L'aile gauche du Familistère, futur lieu d'expérimentations en tout genre.
L’aile gauche du Familistère, futur lieu d’expérimentations en tous genres.

8 millions d’euros pour renouer avec l’esprit de Godin

Cette nouvelle étape dans la vie du Familistère prévoit de réhabiliter entièrement l’aile gauche du palais social pour en faire un lieu hybride permettant d’expérimenter des solutions. Estimé à plus de 8 millions d’euros, le Familistère Campus proposera des hébergements via un hôtel, une nouvelle offre de restauration avec le bar panoramique et de l’apprentissage. Des formations inclusives (notamment dans l’industrie et l’informatique), des chantiers d’insertion (autour du maraîchage, recyclage…) seront bientôt proposés.

L’ensemble de ce volet est pensé dans un système collaboratif, où chefs d’entreprise, étudiants, salariés travaillent de concert. 
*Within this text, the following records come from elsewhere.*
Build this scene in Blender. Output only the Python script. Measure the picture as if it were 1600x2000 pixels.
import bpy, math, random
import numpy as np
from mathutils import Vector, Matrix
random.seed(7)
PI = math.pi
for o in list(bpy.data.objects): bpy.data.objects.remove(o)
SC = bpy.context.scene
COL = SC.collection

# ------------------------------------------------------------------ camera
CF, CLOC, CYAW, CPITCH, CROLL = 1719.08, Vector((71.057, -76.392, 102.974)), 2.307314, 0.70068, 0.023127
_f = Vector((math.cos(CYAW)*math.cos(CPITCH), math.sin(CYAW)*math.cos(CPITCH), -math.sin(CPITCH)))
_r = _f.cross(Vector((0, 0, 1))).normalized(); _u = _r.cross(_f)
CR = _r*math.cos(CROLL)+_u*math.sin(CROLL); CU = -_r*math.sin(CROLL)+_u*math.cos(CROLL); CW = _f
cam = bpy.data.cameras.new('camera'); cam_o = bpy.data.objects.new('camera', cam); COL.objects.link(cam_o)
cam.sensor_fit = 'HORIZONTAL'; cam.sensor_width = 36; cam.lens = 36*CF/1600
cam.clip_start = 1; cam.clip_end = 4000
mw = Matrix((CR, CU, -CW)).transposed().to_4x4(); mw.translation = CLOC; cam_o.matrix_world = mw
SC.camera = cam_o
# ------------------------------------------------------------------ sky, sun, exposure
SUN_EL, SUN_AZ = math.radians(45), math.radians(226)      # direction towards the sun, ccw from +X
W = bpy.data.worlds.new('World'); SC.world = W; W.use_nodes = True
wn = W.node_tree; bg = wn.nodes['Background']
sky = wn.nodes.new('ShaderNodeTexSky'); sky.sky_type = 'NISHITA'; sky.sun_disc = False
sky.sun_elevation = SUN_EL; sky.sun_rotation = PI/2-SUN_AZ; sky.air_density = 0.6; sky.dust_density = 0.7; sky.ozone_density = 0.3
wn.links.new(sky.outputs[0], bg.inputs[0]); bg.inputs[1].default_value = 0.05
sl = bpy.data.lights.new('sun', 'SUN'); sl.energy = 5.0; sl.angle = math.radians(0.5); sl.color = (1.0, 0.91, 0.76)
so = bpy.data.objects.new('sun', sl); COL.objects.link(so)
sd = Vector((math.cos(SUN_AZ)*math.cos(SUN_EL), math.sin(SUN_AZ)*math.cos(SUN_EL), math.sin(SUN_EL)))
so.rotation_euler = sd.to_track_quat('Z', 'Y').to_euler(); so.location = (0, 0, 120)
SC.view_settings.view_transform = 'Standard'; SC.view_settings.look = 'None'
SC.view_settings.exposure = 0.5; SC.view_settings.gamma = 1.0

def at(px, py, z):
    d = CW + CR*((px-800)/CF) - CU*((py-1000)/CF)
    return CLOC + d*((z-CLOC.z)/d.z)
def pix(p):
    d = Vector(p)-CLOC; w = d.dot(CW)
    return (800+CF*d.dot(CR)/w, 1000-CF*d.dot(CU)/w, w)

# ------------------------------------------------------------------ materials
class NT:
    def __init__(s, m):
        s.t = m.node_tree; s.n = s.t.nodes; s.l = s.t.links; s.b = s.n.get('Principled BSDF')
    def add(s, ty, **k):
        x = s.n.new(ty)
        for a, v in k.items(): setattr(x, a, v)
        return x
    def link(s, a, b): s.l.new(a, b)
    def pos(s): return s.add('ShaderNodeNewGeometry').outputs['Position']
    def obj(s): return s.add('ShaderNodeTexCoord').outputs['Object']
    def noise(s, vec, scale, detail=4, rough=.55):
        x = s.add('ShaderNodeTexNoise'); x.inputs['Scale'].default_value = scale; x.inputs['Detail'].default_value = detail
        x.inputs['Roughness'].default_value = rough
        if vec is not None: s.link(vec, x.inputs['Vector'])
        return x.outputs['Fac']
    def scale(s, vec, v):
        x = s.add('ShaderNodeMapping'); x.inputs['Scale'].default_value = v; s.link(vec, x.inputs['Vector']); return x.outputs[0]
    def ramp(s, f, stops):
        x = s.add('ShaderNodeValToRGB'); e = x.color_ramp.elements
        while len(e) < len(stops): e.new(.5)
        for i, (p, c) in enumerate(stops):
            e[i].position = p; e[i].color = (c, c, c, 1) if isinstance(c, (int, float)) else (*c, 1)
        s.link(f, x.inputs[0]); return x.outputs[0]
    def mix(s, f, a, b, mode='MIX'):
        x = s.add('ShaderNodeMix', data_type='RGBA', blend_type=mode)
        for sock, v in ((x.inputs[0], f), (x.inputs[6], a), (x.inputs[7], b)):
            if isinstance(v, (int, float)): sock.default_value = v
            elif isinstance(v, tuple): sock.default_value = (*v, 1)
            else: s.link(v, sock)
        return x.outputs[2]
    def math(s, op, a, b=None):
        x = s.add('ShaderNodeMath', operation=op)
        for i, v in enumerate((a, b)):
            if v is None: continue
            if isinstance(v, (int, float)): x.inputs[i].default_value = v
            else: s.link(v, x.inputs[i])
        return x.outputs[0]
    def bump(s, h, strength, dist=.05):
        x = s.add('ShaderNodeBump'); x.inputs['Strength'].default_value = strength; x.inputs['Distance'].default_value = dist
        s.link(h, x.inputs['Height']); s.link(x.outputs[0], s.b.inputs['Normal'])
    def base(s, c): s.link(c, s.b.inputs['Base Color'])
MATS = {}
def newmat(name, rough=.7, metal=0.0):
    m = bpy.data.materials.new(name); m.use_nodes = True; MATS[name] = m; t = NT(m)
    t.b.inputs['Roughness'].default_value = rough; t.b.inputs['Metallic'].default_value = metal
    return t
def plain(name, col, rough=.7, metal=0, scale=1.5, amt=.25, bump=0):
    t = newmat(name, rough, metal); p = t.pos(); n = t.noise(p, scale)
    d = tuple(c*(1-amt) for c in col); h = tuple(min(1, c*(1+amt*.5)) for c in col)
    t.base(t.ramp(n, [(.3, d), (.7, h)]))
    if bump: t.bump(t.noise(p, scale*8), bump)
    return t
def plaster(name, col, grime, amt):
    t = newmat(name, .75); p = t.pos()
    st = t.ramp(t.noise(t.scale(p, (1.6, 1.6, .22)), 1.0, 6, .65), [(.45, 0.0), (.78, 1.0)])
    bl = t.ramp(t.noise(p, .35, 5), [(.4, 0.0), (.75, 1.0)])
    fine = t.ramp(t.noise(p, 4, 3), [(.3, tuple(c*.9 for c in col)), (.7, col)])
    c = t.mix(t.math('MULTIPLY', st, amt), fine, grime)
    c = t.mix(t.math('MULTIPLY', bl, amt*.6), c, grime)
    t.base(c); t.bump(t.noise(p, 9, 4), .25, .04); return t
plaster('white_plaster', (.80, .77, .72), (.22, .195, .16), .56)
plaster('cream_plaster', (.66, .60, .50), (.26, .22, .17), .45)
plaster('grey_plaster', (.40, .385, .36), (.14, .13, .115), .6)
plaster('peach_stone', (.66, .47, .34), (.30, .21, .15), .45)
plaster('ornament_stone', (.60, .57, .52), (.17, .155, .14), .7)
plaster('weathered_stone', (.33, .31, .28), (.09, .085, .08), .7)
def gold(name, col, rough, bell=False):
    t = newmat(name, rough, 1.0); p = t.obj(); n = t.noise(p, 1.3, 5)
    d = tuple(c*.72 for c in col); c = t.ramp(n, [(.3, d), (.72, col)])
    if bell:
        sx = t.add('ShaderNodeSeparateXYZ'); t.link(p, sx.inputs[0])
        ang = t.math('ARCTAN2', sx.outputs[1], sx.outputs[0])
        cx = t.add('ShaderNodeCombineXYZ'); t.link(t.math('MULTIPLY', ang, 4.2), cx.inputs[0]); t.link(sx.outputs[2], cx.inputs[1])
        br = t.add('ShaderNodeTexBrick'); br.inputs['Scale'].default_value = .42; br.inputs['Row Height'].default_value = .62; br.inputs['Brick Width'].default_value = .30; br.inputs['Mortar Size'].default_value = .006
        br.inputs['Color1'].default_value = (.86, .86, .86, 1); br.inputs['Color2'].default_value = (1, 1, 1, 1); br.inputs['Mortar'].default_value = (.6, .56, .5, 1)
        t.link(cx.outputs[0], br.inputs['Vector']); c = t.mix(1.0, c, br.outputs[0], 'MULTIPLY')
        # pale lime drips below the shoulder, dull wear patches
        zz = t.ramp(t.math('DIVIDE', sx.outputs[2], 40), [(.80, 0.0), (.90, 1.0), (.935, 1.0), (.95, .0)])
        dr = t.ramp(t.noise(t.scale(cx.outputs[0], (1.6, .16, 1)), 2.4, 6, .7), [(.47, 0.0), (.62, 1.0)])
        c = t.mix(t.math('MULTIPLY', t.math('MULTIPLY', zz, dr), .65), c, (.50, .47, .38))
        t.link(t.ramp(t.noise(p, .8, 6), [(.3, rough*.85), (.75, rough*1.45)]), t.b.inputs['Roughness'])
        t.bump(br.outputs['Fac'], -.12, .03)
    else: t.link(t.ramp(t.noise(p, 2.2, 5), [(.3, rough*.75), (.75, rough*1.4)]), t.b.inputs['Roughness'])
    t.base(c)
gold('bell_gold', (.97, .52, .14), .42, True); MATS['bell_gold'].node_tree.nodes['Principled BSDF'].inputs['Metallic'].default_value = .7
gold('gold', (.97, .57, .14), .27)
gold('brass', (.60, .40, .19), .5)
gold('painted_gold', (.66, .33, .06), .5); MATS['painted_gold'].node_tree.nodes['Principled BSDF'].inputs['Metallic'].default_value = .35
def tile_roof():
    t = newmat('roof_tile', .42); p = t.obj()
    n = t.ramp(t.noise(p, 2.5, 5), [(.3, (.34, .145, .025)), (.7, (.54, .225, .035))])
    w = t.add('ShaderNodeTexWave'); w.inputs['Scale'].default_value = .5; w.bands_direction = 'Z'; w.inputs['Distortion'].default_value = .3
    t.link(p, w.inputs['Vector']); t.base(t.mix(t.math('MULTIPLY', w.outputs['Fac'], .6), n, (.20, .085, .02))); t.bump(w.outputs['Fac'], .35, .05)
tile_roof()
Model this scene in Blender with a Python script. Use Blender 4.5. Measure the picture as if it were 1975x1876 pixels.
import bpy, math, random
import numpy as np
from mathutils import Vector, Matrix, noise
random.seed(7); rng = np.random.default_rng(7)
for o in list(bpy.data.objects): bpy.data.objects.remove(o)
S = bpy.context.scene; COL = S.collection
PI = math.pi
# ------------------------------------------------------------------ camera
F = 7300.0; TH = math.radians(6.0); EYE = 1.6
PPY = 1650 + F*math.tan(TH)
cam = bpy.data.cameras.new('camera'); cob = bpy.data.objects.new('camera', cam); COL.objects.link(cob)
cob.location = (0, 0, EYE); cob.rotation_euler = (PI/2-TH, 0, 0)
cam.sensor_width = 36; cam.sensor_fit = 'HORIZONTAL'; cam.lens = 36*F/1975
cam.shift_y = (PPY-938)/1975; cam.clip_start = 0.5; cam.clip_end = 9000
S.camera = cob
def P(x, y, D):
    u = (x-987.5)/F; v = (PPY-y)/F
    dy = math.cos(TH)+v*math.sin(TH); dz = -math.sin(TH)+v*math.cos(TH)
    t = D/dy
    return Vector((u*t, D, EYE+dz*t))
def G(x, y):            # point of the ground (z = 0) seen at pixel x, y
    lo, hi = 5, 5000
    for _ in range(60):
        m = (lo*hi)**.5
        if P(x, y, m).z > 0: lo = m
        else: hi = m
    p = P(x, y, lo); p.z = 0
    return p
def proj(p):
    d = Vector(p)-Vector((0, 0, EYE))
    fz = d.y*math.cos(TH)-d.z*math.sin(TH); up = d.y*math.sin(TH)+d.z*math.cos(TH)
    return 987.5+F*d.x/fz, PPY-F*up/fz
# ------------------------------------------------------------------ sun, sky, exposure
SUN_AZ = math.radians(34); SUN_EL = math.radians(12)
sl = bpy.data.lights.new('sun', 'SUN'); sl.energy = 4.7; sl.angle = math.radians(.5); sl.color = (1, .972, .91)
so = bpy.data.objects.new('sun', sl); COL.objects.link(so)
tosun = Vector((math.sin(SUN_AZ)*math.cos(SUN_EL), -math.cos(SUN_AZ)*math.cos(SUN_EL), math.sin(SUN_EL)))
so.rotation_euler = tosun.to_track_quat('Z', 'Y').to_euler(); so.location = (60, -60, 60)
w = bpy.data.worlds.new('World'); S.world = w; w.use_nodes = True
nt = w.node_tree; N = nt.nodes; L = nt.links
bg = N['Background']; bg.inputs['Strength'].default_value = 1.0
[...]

Les locaux ne seront pas prêts avant plusieurs années. Les premières formations de chef de projet numérique débuteront cependant au Familistère dès ce mois de septembre. Des travaux pour la création de logements sociaux sont également prévus dans la partie droite. Peu à peu, les deux ailes du Familistère redeviennent des lieux de vie, de savoir et d’échanges. Renouent ainsi avec l’utopie sociale de Godin. L’avenir nous dira si l’histoire d’un monde nouveau écrite au Familistère va enfin dépasser les frontières de Guise… Ce que souhaitait son créateur.